Bayleys Southern Lakes Property Management chief executive officer, Ashley Giles, says the technology is already changing the standard of communication expected across the tenancy relationship.

“We’re increasingly seeing issues that previously would have been resolved through a quick phone call or text message arrive instead as long, highly formalised emails generated with the assistance of AI,” he says.

“The tone can become overly legalistic very early in the process, even when the underlying issue itself is relatively straightforward.”

Giles says the biggest risk is not necessarily the technology itself, but the confidence with which inaccurate information can be presented and acted upon.

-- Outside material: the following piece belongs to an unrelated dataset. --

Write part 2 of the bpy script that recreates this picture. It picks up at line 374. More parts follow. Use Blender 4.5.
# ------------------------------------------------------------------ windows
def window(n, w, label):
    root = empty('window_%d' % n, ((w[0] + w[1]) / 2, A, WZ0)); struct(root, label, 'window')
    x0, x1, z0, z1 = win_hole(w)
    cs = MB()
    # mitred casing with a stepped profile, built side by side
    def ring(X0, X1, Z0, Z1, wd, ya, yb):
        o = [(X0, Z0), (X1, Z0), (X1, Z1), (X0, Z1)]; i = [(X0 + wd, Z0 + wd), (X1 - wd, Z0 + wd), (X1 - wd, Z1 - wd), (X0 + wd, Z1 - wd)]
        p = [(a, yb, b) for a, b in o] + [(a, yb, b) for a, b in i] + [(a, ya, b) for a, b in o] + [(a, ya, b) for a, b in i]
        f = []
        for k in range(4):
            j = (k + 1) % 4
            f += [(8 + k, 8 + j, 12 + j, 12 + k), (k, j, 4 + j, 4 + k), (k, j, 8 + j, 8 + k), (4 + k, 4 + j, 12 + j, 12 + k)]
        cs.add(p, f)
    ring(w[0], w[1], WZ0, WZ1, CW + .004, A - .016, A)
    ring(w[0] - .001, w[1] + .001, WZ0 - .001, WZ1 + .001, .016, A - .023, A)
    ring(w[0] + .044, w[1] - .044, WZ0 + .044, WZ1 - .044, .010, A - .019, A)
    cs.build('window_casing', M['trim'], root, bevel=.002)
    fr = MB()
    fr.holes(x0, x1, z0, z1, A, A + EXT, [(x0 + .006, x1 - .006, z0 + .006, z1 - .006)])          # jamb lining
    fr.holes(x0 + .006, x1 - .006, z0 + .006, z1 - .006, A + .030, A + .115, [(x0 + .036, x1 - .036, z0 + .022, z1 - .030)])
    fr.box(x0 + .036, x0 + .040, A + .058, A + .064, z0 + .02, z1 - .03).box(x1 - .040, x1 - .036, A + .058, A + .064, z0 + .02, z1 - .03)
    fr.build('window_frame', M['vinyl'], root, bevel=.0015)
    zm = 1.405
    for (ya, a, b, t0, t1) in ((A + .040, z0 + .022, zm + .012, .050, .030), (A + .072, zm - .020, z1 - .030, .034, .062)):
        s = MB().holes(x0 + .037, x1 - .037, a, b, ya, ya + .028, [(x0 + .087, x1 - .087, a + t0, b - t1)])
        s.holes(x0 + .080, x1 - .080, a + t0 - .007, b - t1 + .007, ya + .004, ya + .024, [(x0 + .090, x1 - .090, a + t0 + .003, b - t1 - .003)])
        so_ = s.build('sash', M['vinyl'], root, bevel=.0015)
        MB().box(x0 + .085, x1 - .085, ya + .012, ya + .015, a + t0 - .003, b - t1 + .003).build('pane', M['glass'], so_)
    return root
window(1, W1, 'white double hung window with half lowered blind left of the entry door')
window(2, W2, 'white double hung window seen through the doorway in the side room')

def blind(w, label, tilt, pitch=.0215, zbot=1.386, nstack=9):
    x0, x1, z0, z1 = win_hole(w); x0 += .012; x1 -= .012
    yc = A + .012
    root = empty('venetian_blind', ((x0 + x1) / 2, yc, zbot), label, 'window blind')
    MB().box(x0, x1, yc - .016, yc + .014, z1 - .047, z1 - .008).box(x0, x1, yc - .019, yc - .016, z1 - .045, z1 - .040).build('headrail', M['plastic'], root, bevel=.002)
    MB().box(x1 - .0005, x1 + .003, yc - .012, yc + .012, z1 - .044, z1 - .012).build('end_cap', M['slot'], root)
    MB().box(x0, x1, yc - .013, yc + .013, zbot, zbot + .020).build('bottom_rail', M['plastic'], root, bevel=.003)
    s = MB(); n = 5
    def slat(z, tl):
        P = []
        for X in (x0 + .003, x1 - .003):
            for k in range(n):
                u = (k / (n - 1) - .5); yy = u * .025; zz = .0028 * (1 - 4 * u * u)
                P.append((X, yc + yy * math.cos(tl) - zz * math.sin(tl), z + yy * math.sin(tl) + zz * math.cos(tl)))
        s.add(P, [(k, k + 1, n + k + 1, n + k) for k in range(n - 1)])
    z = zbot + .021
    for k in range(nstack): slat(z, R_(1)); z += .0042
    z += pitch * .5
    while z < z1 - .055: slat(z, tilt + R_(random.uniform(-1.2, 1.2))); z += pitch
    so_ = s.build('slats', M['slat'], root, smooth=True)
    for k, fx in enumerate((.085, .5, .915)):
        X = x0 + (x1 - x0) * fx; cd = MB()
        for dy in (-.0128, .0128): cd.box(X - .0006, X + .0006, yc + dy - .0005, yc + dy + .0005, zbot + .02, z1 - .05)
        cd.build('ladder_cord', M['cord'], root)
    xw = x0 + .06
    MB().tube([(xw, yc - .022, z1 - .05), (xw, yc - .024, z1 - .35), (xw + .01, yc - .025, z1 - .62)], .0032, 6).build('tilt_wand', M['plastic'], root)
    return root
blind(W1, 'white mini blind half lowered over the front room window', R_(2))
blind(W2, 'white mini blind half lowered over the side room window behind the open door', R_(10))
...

“AI doesn’t encapsulate the nuanced person-to-person business that is property management. Context matters enormously in this industry, and these tools can miss that entirely.

“My team recently tested the same tenancy-related question across four different AI engines and received four materially different answers. That exercise highlights why information generated through these systems can’t simply be accepted at face value.”

Despite this, Giles says AI also presents significant operational opportunities when used responsibly. Bayleys Property Management received the Real Estate Institute of New Zealand (REINZ) Innovation Award in 2025 for its pioneering use of AI within residential property management operations, and the business is continuing to integrate the technology carefully across its systems.

“We see huge value in AI when it comes to efficiency, administration, and supporting service delivery,” Giles says. “But like any tool, it needs governance, clear policy, and human oversight.”

Bayleys Residential Property Management national director, Will Alexander, says the shift is reinforcing the value of professional property management at a time when tenancy legislation, compliance obligations and tenant expectations are becoming increasingly complex.

“Private landlords are now navigating not only regulatory change, but also AI-generated communications that can appear authoritative regardless of whether they’re accurate,” he says.

“Professional property managers are dealing with tenancy law, documentation and dispute resolution every day. Experience and judgement become incredibly important when communication becomes more formalised and more difficult to interpret.”

Alexander says the research reflects a broader shift already occurring across many service industries, where AI is compressing the gap between access to information and perceived expertise.

“Information is becoming easier to generate,” he says. “Good judgement isn’t.”

“As communication becomes faster, more detailed and formalised, the value sits increasingly with people who can apply context, judgement and practical experience to real-world situations. That’s where professional property management becomes all the more valuable.”